O presidente do Senado, Rodrigo Pacheco, pautou para votação do plenário nesta quarta-feira, 28, a votação do projeto de lei 510, que muda radicalmente as regras sobre regularização fundiária no País. O tema está entre as prioridades do presidente Jair Bolsonaro, é acompanhado com lupa pela bancada do agronegócio e criticado pela ala ambiental.

De autoria do senador Irajá (PSD-TO), a proposta é vista como uma nova versão da extinta MP 910, que ficou conhecida como a MP da Grilagem. Na noite desta terça-feira, 27, o projeto ainda não tinha sequer o seu relatório final divulgado. Pelo regimento, é preciso que apresentem até as 10h de amanhã. Se apresentarem o relatório, os senadores podem apresentar emendas e destaques (sugestões de alteração) até 14h, para que a votação aconteça às 16h, como está previsto.

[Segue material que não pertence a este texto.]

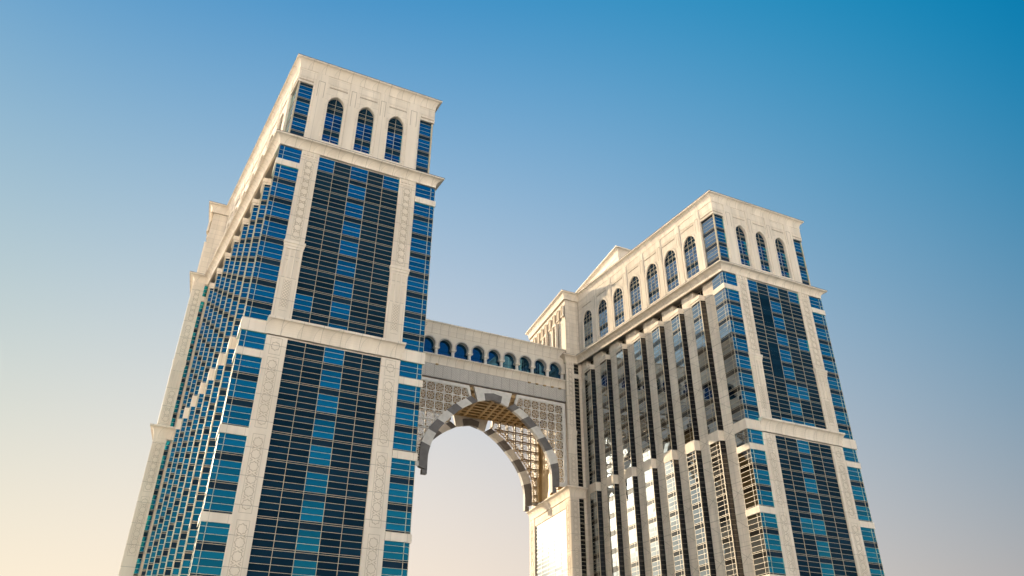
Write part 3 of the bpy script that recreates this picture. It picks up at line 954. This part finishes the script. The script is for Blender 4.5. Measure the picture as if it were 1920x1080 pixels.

Informações de quem acompanha de perto o tema dão conta de que já há mais de 40 emendas prontas para serem apresentadas. Organizações ambientais alertam que o PL 510/21 altera a data limite para que invasões de terras públicas sejam legalizadas (passando de 2011 para 2014) e permite que grandes áreas (de até 2500 hectares) possam ser tituladas sem necessidade de vistoria in loco, ou seja, que seja feita de forma remota. “Cientes de que a grilagem de terras públicas é responsável por 1/3 do desmatamento no País, além de ser promotora de uma espiral de violência, seria um absurdo aprovar um projeto como esse”, declaram as organizações ambientais, duas semanas atrás.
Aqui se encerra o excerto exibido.